Apesar de concordar em pequenas partes, num geral a logica da convidada possui diversos conflitos. O primeiro é a sua comunicação e escolha de palavras que contem alto grau de colonialismo e homogenização das culturas/territórios. Outro ponto é a forma de aplicação da linguagem circense nesses locais, em nenhum momento houve confirmações de mudanças permanentes após o encontro com a ONG, e muito menos há uma preparação nas apresentações que reflita a condição de classe/sentimentos das pessoas em vulnerabilidade econômica.

Explorando esse tema encontrei um artigo “Economias Carnavalescas: Clowning e o impasse neoliberal” de Barnaby King professor da Edge Hill University, no Reino Unido. Refletindo sobre Neoclowniberalismo e as necessidades do palhaço sobreviver no mundo capitalista, o autor estuda como foi sendo realizado na história diferentes pactos sociais no qual os palhaços se submetiam ao comportamento da “cultura cidadã”, ao invés de realizar o genuíno desafio de romper as relações de poder com o instrumento do lúdico, tornando-se portanto somente um “Buenavista Social Clown”.

Foi interessantíssimo acompanhar a reação das pessoas indignadas da sala, pelo que percebi a convidada respondeu os alunos educadamente, mas absorveu com um tom “estudantes que problematizam tudo” ou “beleza, mas estamos fazendo a diferença”. Não teria sido um ótimo exercício conseguir uma mudança na convidada só utilizando linguagens circenses ? Conseguir fazer ela rir dela mesma, compreendendo o tamanho das reproduções que ela está inserida para satisfazer seu ego?

Como educomunicadora não tenho o objetivo de criticar, eu já sei criticar muito bem e tento aprender na faculdade (que inclui muito mais que a sala de aula), a meta aqui é ensinar a criticidade ao outro, compreender porque essa expressão está acontecendo e como a própria pessoa irá aprender a criticar a si mesma e o mundo ao redor. Esse exercício de questionamento deve ser constante nas relações, senão torna-se muito fácil virarmos nesse caos imprevisível o que mais odiamos/temíamos. Falhei como educomunicadora nessa aula porque o ambiente universitário é opressor, não me sinto segura de aplicar o que penso no coletivo de sala de aula e a confiança na comunicação nunca foi incentivada ou simplesmente não me incentivou.

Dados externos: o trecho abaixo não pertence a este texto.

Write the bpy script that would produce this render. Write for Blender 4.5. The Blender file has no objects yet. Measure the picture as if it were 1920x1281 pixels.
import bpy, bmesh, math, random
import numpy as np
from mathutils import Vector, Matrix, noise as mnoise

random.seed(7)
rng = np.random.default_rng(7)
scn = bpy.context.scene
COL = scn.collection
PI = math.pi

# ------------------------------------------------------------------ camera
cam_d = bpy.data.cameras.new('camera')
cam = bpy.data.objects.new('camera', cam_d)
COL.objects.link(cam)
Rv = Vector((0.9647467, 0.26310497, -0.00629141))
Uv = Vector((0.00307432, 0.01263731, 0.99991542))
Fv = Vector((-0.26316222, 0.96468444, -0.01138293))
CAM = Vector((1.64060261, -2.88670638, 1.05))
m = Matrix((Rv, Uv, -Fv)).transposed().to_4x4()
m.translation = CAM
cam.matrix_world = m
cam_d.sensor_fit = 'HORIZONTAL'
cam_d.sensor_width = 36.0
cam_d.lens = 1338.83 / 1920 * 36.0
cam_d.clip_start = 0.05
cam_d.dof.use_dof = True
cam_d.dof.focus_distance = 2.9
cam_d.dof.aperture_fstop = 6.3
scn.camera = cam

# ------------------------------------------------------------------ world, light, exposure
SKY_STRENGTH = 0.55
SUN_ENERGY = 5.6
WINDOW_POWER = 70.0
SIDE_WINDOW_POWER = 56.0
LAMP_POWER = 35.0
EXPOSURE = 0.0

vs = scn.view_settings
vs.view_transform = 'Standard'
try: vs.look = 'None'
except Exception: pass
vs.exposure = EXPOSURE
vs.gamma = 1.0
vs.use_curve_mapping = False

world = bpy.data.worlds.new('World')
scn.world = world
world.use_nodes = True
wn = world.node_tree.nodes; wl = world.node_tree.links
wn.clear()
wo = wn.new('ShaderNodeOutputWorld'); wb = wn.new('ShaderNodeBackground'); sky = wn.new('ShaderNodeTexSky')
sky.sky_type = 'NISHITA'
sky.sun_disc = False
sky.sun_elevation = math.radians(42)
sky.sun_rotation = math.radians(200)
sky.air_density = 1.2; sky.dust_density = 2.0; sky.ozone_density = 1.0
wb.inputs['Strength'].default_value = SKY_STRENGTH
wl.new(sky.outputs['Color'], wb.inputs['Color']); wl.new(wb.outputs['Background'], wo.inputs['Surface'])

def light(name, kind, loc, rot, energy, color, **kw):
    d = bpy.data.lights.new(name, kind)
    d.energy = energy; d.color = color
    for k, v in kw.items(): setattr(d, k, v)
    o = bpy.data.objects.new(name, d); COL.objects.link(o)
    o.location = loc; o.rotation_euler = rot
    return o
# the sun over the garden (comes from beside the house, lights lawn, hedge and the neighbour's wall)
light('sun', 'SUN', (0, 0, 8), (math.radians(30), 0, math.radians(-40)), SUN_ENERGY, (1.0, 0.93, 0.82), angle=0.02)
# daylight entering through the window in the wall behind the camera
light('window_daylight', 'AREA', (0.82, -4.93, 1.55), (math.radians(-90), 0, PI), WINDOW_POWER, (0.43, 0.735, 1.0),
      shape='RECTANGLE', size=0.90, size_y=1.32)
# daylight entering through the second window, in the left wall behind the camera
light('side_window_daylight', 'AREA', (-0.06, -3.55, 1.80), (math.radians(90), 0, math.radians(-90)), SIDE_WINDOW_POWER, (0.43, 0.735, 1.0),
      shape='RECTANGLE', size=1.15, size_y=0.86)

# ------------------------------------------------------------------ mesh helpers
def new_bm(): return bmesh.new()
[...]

Interligando tudo, a educação está nessa estrutura carnavalesca/neoliberal tanto quanto o circo, desconheço as infinitas lutas históricas que os professores, e principalmente, as professoras fizeram e fazem para sobreviver com o minimo de dignidade nesse sistema que desvaloriza o questionamento.

Contudo a USP como um todo e o sistema acadêmico universitário de base oligárquica me lembra a palhaça Jujuba, achamos que estamos fazendo diferenças quando esquecemos da criticidade, tentamos transformar o outro julgando o que achamos melhor, não escutando os reais processos e percebendo os tempos de cada um. O sistema se deleita da “mão de obra qualificada” enquanto nos sentimos privilegiados de continuar reproduzindo a incomunicação de diferentes formas.

Praticando fora da sala de aula, treino cotidianamente as ressignificações do palhaço utilizando o humor como ajuda não só para rir e sim para libertar/reencontrar os diferentes jeitos de sorrir no mundo. Isso não tem preço/nota que compre ou satisfaça tamanha experiência no existir.